-- Work to complete --
Check each line below for the word "pixels", and copy those that have it.

-- Scene modeling code data --
[START]
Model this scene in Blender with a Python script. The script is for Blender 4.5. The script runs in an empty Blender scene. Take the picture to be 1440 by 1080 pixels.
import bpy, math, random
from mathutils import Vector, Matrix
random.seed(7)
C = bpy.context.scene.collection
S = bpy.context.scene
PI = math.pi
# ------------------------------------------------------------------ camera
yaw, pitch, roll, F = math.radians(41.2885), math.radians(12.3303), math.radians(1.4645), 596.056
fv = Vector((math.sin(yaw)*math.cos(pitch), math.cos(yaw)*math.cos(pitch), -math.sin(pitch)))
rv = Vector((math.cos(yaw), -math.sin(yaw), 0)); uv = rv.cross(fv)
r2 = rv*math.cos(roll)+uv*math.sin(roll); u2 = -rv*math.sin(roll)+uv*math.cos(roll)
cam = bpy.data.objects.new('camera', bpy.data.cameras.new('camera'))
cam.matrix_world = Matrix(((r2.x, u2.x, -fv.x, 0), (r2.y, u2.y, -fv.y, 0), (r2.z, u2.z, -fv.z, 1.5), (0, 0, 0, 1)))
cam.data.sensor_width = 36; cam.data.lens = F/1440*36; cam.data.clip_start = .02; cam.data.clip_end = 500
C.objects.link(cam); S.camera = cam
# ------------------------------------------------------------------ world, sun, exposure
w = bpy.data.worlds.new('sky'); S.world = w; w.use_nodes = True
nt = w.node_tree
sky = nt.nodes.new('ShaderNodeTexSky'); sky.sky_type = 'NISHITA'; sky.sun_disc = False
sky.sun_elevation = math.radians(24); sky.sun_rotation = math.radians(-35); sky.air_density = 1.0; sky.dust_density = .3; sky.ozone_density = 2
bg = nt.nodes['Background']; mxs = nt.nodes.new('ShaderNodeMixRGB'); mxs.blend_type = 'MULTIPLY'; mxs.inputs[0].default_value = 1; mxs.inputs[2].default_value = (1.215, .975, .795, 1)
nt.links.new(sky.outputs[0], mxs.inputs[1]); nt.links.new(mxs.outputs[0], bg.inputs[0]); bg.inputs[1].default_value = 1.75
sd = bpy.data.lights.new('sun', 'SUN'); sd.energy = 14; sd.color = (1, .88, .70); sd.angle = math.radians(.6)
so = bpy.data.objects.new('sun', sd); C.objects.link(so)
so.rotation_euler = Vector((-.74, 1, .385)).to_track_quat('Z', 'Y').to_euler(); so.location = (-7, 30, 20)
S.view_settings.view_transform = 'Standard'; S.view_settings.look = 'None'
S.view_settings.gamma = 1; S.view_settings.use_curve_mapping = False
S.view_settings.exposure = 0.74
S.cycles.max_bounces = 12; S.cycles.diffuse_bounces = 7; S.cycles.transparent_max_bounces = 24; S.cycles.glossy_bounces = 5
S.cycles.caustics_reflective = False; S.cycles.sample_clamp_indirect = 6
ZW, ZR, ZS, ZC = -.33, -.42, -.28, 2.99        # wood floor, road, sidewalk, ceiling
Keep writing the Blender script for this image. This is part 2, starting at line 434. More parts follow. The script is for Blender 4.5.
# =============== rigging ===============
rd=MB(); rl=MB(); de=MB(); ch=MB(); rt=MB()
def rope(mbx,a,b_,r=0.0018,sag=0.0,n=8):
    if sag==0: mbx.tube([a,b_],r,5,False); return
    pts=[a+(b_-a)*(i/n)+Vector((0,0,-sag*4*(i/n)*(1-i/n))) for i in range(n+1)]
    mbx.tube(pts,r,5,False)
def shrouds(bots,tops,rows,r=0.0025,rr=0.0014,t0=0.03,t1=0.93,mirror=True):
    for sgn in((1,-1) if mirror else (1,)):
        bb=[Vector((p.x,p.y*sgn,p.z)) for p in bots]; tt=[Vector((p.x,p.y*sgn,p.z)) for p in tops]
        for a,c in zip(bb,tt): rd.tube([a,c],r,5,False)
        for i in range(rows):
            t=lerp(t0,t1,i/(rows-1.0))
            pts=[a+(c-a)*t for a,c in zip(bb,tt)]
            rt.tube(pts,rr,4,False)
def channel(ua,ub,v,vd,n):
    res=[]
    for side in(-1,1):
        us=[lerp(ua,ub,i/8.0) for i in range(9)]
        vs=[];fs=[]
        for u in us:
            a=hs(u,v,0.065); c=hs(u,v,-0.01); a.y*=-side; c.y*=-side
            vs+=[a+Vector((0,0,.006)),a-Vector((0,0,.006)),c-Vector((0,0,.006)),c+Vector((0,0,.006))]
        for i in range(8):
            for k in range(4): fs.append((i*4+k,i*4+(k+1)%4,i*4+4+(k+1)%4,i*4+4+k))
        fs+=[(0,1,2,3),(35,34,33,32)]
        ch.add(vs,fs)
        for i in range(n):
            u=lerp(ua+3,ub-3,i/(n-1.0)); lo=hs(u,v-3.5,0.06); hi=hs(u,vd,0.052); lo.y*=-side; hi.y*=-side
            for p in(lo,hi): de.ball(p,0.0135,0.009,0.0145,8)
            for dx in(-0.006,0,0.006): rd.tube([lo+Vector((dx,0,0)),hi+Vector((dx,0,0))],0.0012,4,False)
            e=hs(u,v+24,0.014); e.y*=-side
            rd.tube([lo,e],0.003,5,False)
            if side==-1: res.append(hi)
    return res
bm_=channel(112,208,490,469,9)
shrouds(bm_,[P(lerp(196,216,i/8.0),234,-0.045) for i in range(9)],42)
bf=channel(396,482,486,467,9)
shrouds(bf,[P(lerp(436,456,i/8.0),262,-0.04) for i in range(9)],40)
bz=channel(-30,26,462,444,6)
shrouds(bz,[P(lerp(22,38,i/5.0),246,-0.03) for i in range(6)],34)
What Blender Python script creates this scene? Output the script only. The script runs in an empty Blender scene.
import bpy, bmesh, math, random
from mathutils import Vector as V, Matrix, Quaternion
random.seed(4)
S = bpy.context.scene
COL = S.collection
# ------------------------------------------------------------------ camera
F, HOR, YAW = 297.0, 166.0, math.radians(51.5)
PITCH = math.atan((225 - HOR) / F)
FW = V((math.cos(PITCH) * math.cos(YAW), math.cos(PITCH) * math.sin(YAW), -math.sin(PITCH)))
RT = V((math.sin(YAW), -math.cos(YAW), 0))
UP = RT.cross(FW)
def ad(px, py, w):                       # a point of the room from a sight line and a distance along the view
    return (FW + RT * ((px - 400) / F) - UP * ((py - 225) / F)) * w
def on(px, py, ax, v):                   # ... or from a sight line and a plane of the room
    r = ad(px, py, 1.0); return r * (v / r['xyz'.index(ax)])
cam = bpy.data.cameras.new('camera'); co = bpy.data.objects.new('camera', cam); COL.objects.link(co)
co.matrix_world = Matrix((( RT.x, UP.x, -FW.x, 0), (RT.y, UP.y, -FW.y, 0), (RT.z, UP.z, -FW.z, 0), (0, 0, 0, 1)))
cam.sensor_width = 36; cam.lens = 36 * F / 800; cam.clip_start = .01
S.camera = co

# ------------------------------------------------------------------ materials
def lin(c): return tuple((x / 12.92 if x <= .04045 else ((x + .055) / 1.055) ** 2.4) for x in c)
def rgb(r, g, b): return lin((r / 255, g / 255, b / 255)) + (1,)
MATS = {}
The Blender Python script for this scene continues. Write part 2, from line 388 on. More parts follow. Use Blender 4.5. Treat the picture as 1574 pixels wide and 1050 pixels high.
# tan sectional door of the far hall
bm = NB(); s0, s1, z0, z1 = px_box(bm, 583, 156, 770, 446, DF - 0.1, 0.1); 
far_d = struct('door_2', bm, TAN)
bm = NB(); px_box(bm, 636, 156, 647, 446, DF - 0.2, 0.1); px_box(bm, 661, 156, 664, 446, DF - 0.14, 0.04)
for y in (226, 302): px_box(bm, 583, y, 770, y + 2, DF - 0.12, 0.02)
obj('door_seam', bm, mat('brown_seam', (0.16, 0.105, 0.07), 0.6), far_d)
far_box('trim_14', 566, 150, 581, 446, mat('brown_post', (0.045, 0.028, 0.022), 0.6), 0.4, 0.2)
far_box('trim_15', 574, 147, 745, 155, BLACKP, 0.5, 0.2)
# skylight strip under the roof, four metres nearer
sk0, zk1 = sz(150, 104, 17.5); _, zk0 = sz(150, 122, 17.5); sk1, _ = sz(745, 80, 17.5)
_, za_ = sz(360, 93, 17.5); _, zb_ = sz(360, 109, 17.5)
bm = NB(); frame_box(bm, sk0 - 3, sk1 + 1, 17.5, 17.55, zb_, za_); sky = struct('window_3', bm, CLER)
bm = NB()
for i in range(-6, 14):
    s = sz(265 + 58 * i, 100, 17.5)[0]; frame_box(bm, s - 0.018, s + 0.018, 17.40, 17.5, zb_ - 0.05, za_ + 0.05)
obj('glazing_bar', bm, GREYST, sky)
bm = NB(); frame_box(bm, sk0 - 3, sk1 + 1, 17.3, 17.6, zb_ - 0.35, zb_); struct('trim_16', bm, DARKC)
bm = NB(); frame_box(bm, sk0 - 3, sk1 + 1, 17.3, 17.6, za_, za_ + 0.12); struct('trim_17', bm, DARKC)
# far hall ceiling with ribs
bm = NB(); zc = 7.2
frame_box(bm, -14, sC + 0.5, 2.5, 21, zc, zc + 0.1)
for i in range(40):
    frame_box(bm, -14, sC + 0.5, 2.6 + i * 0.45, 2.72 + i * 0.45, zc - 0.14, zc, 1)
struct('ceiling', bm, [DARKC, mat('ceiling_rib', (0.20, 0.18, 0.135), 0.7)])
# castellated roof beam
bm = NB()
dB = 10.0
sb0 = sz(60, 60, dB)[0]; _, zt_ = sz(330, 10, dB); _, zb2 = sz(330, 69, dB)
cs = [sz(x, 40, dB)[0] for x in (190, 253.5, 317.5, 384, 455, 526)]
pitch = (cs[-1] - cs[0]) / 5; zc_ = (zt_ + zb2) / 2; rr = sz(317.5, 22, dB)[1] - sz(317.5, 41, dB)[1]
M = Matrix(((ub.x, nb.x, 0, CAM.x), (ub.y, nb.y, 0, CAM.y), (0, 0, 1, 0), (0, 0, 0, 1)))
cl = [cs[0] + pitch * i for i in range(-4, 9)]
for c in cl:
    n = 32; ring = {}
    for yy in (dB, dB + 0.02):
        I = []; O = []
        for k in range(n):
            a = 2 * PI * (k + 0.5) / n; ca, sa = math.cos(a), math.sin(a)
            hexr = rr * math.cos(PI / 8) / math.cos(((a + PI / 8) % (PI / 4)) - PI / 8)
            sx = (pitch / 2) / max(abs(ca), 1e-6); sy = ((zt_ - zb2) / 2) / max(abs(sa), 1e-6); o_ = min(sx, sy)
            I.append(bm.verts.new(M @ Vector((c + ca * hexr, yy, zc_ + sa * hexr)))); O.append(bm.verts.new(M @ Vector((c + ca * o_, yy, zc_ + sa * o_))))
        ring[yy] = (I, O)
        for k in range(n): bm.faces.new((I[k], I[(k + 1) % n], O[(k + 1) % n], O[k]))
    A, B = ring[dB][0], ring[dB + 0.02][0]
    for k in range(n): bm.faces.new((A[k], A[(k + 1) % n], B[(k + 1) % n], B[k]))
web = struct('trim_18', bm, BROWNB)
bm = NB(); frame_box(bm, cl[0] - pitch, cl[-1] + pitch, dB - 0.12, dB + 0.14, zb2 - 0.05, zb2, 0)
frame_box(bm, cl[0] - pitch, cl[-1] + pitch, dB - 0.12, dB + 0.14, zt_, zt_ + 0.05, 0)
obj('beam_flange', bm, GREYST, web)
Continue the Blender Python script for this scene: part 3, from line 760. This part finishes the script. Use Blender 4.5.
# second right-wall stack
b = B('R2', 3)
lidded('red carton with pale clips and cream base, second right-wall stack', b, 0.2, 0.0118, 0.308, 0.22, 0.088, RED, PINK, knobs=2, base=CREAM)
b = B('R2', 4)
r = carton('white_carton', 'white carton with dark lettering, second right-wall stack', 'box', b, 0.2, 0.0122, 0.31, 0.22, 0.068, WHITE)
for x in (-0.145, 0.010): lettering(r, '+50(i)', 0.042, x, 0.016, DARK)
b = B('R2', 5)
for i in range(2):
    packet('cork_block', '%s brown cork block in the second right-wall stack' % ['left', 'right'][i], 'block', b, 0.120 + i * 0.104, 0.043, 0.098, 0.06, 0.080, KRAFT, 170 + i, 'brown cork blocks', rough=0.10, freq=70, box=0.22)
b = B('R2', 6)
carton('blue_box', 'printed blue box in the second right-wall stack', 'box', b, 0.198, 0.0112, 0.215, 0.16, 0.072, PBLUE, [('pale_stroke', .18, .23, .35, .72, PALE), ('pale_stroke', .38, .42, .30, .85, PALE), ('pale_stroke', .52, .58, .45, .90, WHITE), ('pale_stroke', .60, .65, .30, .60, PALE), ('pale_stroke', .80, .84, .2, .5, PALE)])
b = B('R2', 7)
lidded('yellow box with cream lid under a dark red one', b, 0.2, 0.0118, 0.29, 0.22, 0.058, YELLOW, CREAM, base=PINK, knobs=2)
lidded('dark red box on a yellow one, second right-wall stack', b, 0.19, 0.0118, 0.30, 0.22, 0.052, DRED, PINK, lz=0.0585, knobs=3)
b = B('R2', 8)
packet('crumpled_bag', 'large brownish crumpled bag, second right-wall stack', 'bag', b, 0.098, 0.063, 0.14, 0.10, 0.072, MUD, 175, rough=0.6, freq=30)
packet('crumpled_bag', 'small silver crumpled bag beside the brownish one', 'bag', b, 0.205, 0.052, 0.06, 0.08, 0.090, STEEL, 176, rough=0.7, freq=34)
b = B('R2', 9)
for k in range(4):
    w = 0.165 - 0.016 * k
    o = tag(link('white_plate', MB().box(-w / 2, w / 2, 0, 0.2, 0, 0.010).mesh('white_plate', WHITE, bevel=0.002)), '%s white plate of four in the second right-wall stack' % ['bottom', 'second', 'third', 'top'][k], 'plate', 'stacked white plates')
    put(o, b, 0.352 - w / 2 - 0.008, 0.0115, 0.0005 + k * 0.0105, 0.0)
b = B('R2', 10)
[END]
-- Answer for the task --
Model this scene in Blender with a Python script. The script is for Blender 4.5. The script runs in an empty Blender scene. Take the picture to be 1440 by 1080 pixels.
The Blender Python script for this scene continues. Write part 2, from line 388 on. More parts follow. Use Blender 4.5. Treat the picture as 1574 pixels wide and 1050 pixels high.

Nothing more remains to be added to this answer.